Staff turnover can be one of the biggest expenses in the restaurant business, and Goggin sees some savings in retaining staff and keeping them happy.

It's reasonable to wonder how those eco-credit incentives, or locker room and other infrastructure investments, would transfer from smaller businesses into larger, more institutional manufacturing or financial concerns.

Mark Mone, a University of Wisconsin-Milwaukee professor who teaches strategic management, said managers will look for a return on investment and find it through reduced health care costs, better productivity and attendance.

Encouraging cycling should be part of an overall wellness effort that maximizes a company's investment in its workers, its most important resource, Mone said.

Sustainability trend

Rich Tennessen, the executive vice president of Eppstein Uhen Architects, has noticed that more businesses are incorporating bicycle storage areas and employee locker rooms into their building or expansion plans. It's part of the trend toward sustainability, in building design and corporate mission, he said.

Eppstein Uhen, with 135 employees split between offices in Milwaukee and Madison, also has used incentives to encourage workers to take part in Bike to Work Week activities.

Last year, the firm put $1 into a fund for every mile its workers biked or walked during the annual May event. That money was used to buy the company bike, now available for employee use.

Even with the trends that Tennessen and Mone have identified, cycling remains a minuscule part of Milwaukee's overall commuter mass.
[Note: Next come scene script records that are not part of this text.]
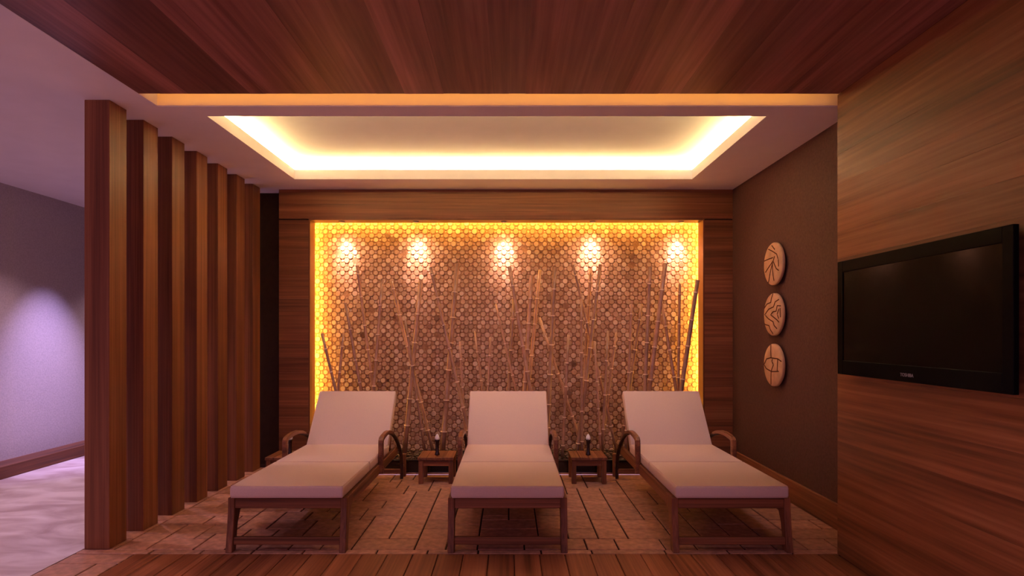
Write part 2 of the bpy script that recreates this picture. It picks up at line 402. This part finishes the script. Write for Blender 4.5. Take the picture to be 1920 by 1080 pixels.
def downlight(label, x, y, power, size, blend, color, tilt=(0, 0)):
    f = lathe('downlight', [(.045, 0), (.05, .004), (.05, .010), (.045, .010)], M_steel, n=20)
    f.location = (x, y, ZC-.0105); tag(f, label, 'downlight', 'recessed downlights')
    d = bpy.data.lights.new('lamp', 'SPOT'); d.energy = power; d.color = color; d.spot_size = math.radians(size); d.spot_blend = blend; d.shadow_soft_size = .03
    o = bpy.data.objects.new('lamp', d); COL.objects.link(o); o.parent = f; o.location = (0, 0, -.006); o.rotation_euler = (tilt[0], tilt[1], 0)
VIO = (.62, .45, 1.0)
downlight('recessed violet downlight washing the hallway wall beside the columns', -3.70, 5.90, W_WASH, 52, 1, VIO, (0, .34))
for k, y in enumerate((1.0, 2.2, 3.95, 5.25, 7.0)):
    downlight(f'recessed hallway downlight, number {("one","two","three","four","five")[k]} counted away from the camera', -3.6, y, W_HALL, 106, .5, (1.0, .62, .74))

for k, x in enumerate((-1.27, -.01, 1.27)):  # added lamps, out of view, to brighten the loungers from overhead
    f = lathe('downlight', [(.055, 0), (.06, .004), (.06, .010), (.055, .010)], M_steel, n=20)
    f.location = (x, 3.82, th-.0105); tag(f, f'unseen fill downlight added inside the ceiling tray above the {("left", "middle", "right")[k]} lounger', 'downlight', 'recessed downlights')
    d = bpy.data.lights.new('lamp', 'SPOT'); d.energy = W_TRAY_FILL; d.color = (1, .70, .88); d.spot_size = math.radians(88); d.spot_blend = 1; d.shadow_soft_size = .05
    o = bpy.data.objects.new('lamp', d); COL.objects.link(o); o.parent = f; o.location = (0, 0, -.006); o.rotation_euler = (.58, 0, 0)

for k, (x, y) in enumerate(((-1.0, .5), (.9, .5), (-1.0, 1.9), (.9, 1.9))):  # added unseen lamps that fill the foreground and right wall with light
    downlight(f'unseen fill downlight added in the walnut ceiling, {("near left", "near right", "far left", "far right")[k]} of four before the alcove', x, y, W_NEAR_FILL, 80, .8, (1, .66, .80))

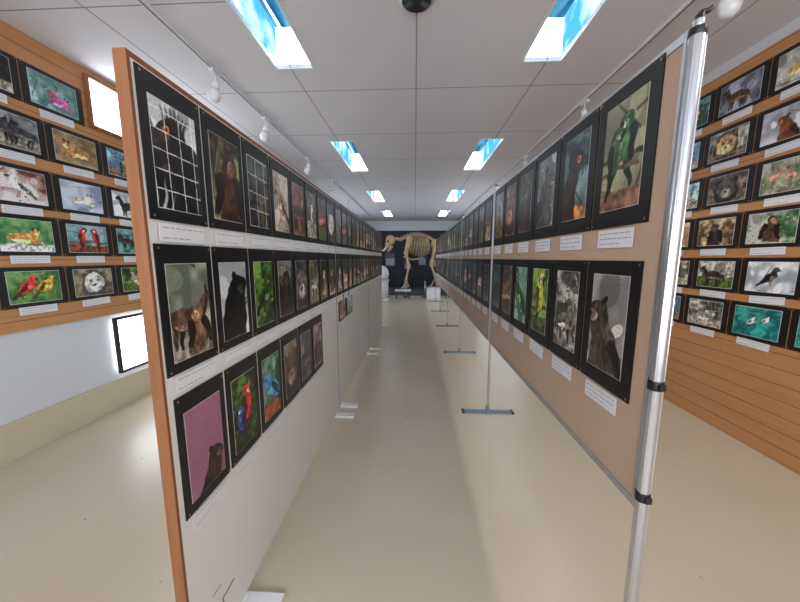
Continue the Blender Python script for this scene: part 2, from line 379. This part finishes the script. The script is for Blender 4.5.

The 2000 census found that cycling accounted for roughly one-third of 1% of all trips to work in Milwaukee, just below the national average of 0.4%, according to the League of American Cyclists.

Those numbers are likely to be bolstered by the rapid rise in gas prices, which have pushed motoring commuters to look for alternatives, according to news accounts across the country.

Saving money on gas appears to be its own eco-bucks incentive, leaving the parking and the showers up to the employers.